1 The land on which Temple Street was built was previously farmland, and is named after The Temple on Montpelier Road, home of property developer and politician Thomas Read Kemp  (1782 – 1844). It now houses the Brighton and Hove High School.

The Temple, built in 1819. Thomas Kemp moved out in 1827, after which The Temple became a boys' school

2 The deeds of the dwellings in the street prevent the occupants from running a disorderly house (According to Wikipedia: a charge of keeping a disorderly house is the typical charge against one accused of maintaining a brothel, and as brothel-keeping is one of the most common causes for the charge of keeping a disorderly house, "disorderly house" is something of a euphemism for brothel in the English legal community).

A Disorderly House
3 At number 12, which had a passage through to Borough Street, horses were not allowed to be kept. There used to be horses in Borough Street. People who once lived at number 12 suggested, ‘if you keep our horses, we could run your disorderly house’. By the 1890s the passage led directly into the Borough Tavern, a small pub that used to trade at 39 Borough Street.

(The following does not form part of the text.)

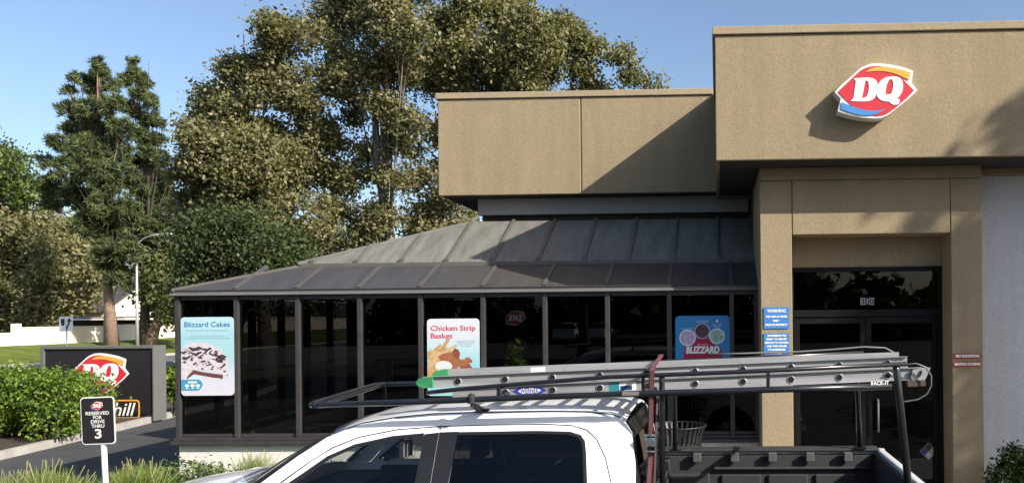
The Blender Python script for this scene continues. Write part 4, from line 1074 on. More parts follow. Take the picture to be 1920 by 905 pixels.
# green end caps, foot shoe, stickers
for key, dx in (('fly_near', 0), ('fly_far', 0)):
    F, L_, d, up, o = sec[key]; sg_ = 1 if key == 'fly_near' else -1
    g = MB(); a_ = F(-.055, 0, 0)
    ring = [(-.03, .012, .0), (-.055, .04, .006), (-.03, .07, .0), (.07, .079, -.003), (.07, -.003, -.003)]
    vs = [F(s, z, y) for s, z, y in ring] + [F(s, z, .04) for s, z, y in ring]
    n = 5; g.add(vs, [(0, 1, 2, 3, 4), tuple(range(9, 4, -1))] + [(i, (i + 1) % n, (i + 1) % n + n, i + n) for i in range(n)])
    g.build('end_cap', MT['green'], ld, bevel=.004)
F, L_, d, up, o = sec['base_near']
g = MB(); g.prism([[(L_ - .06, .012), (L_ + .03, .0), (L_ + .058, .006), (L_ + .02, .08), (L_ + .0, .095), (L_ - .06, .09), (L_ - .075, .06)], ell(L_ - .02, .045, .014, .03, 10, rot=.6)], .012, lambda x, y, t: tuple(F(x, y, -.008 + t)))
g.build('foot_shoe', MT['alu'], ld)
g = MB(); g.prism([rrect(L_ - .10, L_ + .02, .085, .125, .008)], .05, lambda x, y, t: tuple(F(x, y, -.01 + t))); g.build('foot_pad', mat('brown_rubber', (.07, .045, .04), .7), ld)
def sticker(nm, u0_, u1_, f0, f1, m, key='base_near', h=.082, lift=.0006):
    F, L_, d, up, o = sec[key]; A0 = F(0, 0, 0); s0 = (lad(u0_, 700) - A0).x; s1 = (lad(u1_, 700) - A0).x
    g = MB(); g.prism([[(s0, f0 * h), (s1, f0 * h), (s1, f1 * h), (s0, f1 * h)]], 0, lambda x, y, t: tuple(F(x, y, .0193 - lift))); return g.build(nm, m, ld), F, (s0, s1)
sticker('teal_sticker', 1141, 1160, .12, .88, mat('sticker_teal', (.03, .22, .26), .4)); sticker('white_sticker', 1160, 1192, .15, .86, MT['signwhite'])
sticker('navy_sticker', 1162, 1184, .45, .82, mat('sticker_navy', (.02, .06, .18), .4), lift=.0012)
blu = mat('sticker_blue', (.03, .04, .28), .4)
F, L_, d, up, o = sec['base_near']; s0 = (lad(958, 700) - F(0, 0, 0)).x; s1 = (lad(1024, 700) - F(0, 0, 0)).x; sm_ = (s0 + s1) / 2
g = MB(); g.prism([[(s0, .043), (s0 + .05, .018), (s1 - .05, .018), (s1, .043), (s1 - .05, .068), (s0 + .05, .068)]], 0, lambda x, y, t: tuple(F(x, y, .0185))); g.build('maker_sticker', blu, ld)
g = MB(); g.prism([[(s0 + .04, .043), (s0 + .07, .025), (s1 - .07, .025), (s1 - .04, .043), (s1 - .07, .061), (s0 + .07, .061)]], 0, lambda x, y, t: tuple(F(x, y, .0178))); g.build('sticker_field', MT['signwhite'], ld)
g = MB(); text_mb(g, 'WERNER', .05, lambda x, y, t: tuple(F(sm_ + x, .043 - y, .0170)), width=.125, bold=.0006); g.build('lettering', blu, ld)
F2 = sec['fly_far'][0]
g = MB(); s2 = (at(1010, 690, LF) - F2(0, 0, 0)).x; g.prism([[(s2 - .055, .012), (s2 + .055, .012), (s2 + .055, .05), (s2 - .055, .05)]], 0, lambda x, y, t: tuple(F2(x, y, .0252))); 
g.build('care_label', MT['signwhite'], ld)
# cable and red strap
g = MB()
pts = [at(u, v, 5.35) for u, v in ((1690, 684), (1718, 681), (1736, 688), (1746, 704), (1746, 722), (1738, 738), (1722, 748), (1700, 752), (1686, 753))]
g.tube(pts, .006, 6); tag(g.build('tie_cable', mat('cable_grey', (.10, .10, .10), .4)), 'thin dark cable looped off the rear end of the ladder rack', 'cable')
g = MB()
pts = [at(u, v, 6.2) for u, v in ((1330, 664), (1400, 662), (1500, 659), (1560, 655), (1620, 650), (1660, 652), (1678, 662), (1684, 672))]
g.tube(pts, .008, 6); tag(g.build('rope', mat('rope_grey', (.16, .155, .15), .7)), 'grey rope lying along the top of the ladder towards its foot', 'rope')
st = thing('ratchet_strap', 'red ratchet strap holding the ladder down to the pickup bed', 'strap', at(1221, 900, 5.12))
MT['strap'] = mat('strap_red', (.21, .008, .022), .75, var=.2, vscale=40); MT['strapmid'] = mat('strap_centre', (.085, .062, .062), .75)
def ribbon(pts, w, m, nm, par):
    g = MB(); rows = [[(p.x - w / 2, p.y, p.z), (p.x + w / 2, p.y, p.z)] for p in pts]; g.grid(rows, smooth=False); o = g.build(nm, m, par); o.modifiers.new('thickness', 'SOLIDIFY').thickness = .003; return o
sp = [at(1240, 664, 6.0), at(1237, 670, 5.85), at(1226, 684, 5.40), at(1222, 694, 5.168), at(1220.5, 750, 5.21), at(1219.5, 812, 5.23), at(1219, 860, 5.22), at(1216, 905, 5.2), at(1214, 945, 5.17)]
ribbon(sp, .036, MT['strap'], 'webbing', st); ribbon([p + Vector((0, -.004, .001)) for p in sp], .022, MT['strapmid'], 'centre_stripe', st)
ribbon([at(1233, 735, 5.40), at(1231, 800, 5.34), at(1228, 880, 5.3), at(1226, 945, 5.28)], .014, MT['strapmid'], 'tail', st)
g = MB(); c = at(1220, 830, 5.222)
for dx in (-.033, .033): g.box(c.x + dx - .006, c.x + dx + .006, c.y - .03, c.y + .012, c.z - .062, c.z + .062)
for dz_ in (-.052, -.012, .03, .054): g.tube([(c.x - .033, c.y - .018, c.z + dz_), (c.x + .033, c.y - .018, c.z + dz_)], .009, 8)
g.box(c.x - .028, c.x + .028, c.y - .036, c.y - .028, c.z - .008, c.z + .028)
g.build('buckle', MT['chrome'], st, bevel=.003)

# ================================================================== STREET SIDE
PYX = -43.0
def on_verge(X, Y):
    t = max(0, min(1, (-39.9 - X) / 8.4)); return 0.15 + 0.78 * (t * t * (3 - 2 * t))
# block wall on the far side of the verge
wX = -48.2
w = thing('block_wall', 'low cream block wall running behind the grass verge and the pines', 'wall', (wX, 70, .9))
g = MB()
segs = [(20, 53.6, 1.72), (53.8, 62, 2.08), (62.2, 71, 2.16), (71.2, 84, 2.3), (84.2, 110, 2.5), (110.2, 180, 2.8)]
for a, b, z in segs: g.box(wX - .2, wX, a, b, .3, z)
g.build('wall_face', MT['cream'], w)
g = MB()
for a, b, z in segs: g.box(wX - .24, wX + .04, a, b, z + .002, z + .07)
g.build('wall_cap', MT['cream'], w, bevel=.01)
g = MB()
for y in (53.7, 62.1, 71.1, 84.1, 110.1): g.box(wX - .3, wX + .08, y - .22, y + .22, .3, 2.4 if y < 80 else 2.9)
g.build('wall_post', MT['cream'], w)
# houses and a carport beyond the wall
MT['shingle'] = mat('dark_shingle', (.055, .05, .05), .9, var=.3, vscale=6); MT['housewall'] = mat('house_cream', (.66, .58, .46), .9, var=.06, vscale=1)
hs = thing('gable_house', 'cream gable house with dark shingle roof half hidden by trees beyond the wall', 'house', (-62, 66, .6))
g = MB(); g.box(-69, -62, 79, 89, .5, 3.7); g.prism([[(79, 3.7), (89, 3.7), (84, 6.4)]], 7, lambda x, y, t: (-69 + t, x, y)); g.build('wall', MT['housewall'], hs)
g = MB()
for a, b in (((78.4, 3.4), (84, 6.55)), ((89.6, 3.4), (84, 6.55))): g.prism([[(a[0], a[1]), (b[0], b[1]), (b[0], b[1] + .2), (a[0], a[1] + .2)]], 8, lambda x, y, t: (-69.5 + t, x, y))
g.build('roof', MT['shingle'], hs)
g = MB(); g.box(-61.99, -61.95, 82, 84.2, 1.6, 3.0); g.build('window', MT['bronze_dark'], hs)
cp = thing('carport', 'long flat grey carport roof on thin posts behind the cream wall', 'carport', (-54, 70, .6))
g = MB(); g.box(-56.5, -51.5, 68, 104, 2.75, 2.9); g.build('roof', MT['grey'], cp, bevel=.02)
g = MB(); g.box(-56.6, -51.4, 67.9, 104.1, 2.6, 2.745); g.build('fascia_board', MT['cream'], cp)
for y in (69, 78, 87, 96):
    g = MB(); g.box(-52.2, -52.05, y, y + .15, .5, 2.6); g.build('post', MT['bronze_dark'], cp)
g = MB(); g.box(-56.4, -56.2, 68, 104, .5, 2.6); g.build('back_screen', MT['shingle'], cp)
# street lamp
ly = 55.8; b_ = at(257.5, 640, ly); top_ = at(256, 470, ly)
sl_ = thing('street_lamp', 'tall pale street lamp with one curved arm among the pines', 'street lamp', (b_.x, ly, .2))
g = MB(); g.tube([(b_.x, ly, .2), (b_.x, ly, 3), (top_.x, ly, top_.z)], [.12, .10, .065], 10); g.build('pole', MT['galv'], sl_)
g = MB(); g.tube([at(u, v, ly) for u, v in ((256, 471), (257, 462), (262, 453), (270, 446.5), (284, 441), (300, 439))], [.055, .05, .045, .042, .04, .038], 8); g.build('arm', MT['galv'], sl_)
a, b = at(299, 439.2, ly), at(323, 438.2, ly)
g = MB(); g.tube([a, a.lerp(b, .3), b.lerp(a, .15), b], [.05, .11, .10, .04], 10); g.build('lamp_head', MT['galv'], sl_)
# keep-right sign
ky = 36.0; c = at(123.5, 607, ky); hw_ = 13.6 * ky / FPX
ks = thing('keep_right_sign', 'square white keep-right traffic sign with a curved black arrow behind the monument sign', 'traffic sign', (c.x, ky, 0))
fk = lambda L: (lambda x, y, t: (c.x + x * hw_, ky - .004 * L + t, c.z + y * hw_))
g = MB(); g.prism([rrect(-1, 1, -1.05, 1.05, .12)], .01, fk(0)); g.build('plate', MT['white'], ks)
g = MB(); g.prism([[(-.72, .72), (-.18, .72), (-.18, .1), (-.3, -.2), (-.45, -.3), (-.6, -.2), (-.72, .1)]], .002, fk(1)); g.build('island_mark', MT['black'], ks)
g = MB(); g.prism([[(.0, -.85), (.2, -.85), (.25, -.5), (.55, .0), (.6, .35), (.85, .35), (.5, .85), (.12, .35), (.36, .35), (.3, .05), (.02, -.4)]], .002, fk(1)); g.build('arrow', MT['black'], ks)
g = MB(); g.tube([(c.x, ky + .04, 0), (c.x, ky + .04, c.z + hw_ * .9)], .035, 8); g.build('post', MT['galv'], ks)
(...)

4 There were a number of wells in the street. If a householder finds one it has to be reported it to the council. About 30 years ago, when number 4 was being renovated, a 17th century well was found under the kitchen floorboards.

A useful well in the backyard
 5 According to a local historian, at some time during the 19th century, numbers 3, 4 and 5 formed one establishment used for training female domestic servants under the patronage of the Queen Dowager (Queen Adelaide 1792–1849). Number 33 was the Brighton Refuge for Destitute Females in the 1850s.

6 An organ builder lived and worked at number 3 and was reputed to build his organs in his cellar. Many of the early residents of Temple Street were dressmakers and milliners.

7 The street also housed a maker of cricket balls and Number 1 was a butchers during the 1920s. The cellar is sloping to drain off the blood.

8 Enid Gray, the Street’s eldest resident, whose life story you’ll find on this site, married into a family that had lived in Temple Street for generations. Her mother-in-law Winnie Whitlock was born in 1893 at no 46. Her father, William Mortimer Whitlock was living at 39 Temple St in 1891 (occupation ‘dancing master’) and in 1901 was a ‘decorative japanner’. Winnie used to go to school through a twitten opposite 37 Temple Street, to a school in Borough Street (just up from estate agents Fox and Son and now an office building).

St Stephen's Church of England School in Borough Street c1860
9 The corner shop opposite The Temple Bar, recently vacated by Classical Lighting – after possibly Brighton's longest ever closing down sale – has been a rather swish car showroom in its time.  It opened up as a branch of Caffynns in 1920. 

1924 – Caffynns car showroom on the corner of Temple Street and Western Road

10 There are six Grade II listed buildings in the street– – numbers 2, 29, 3, 4, 5 and 31.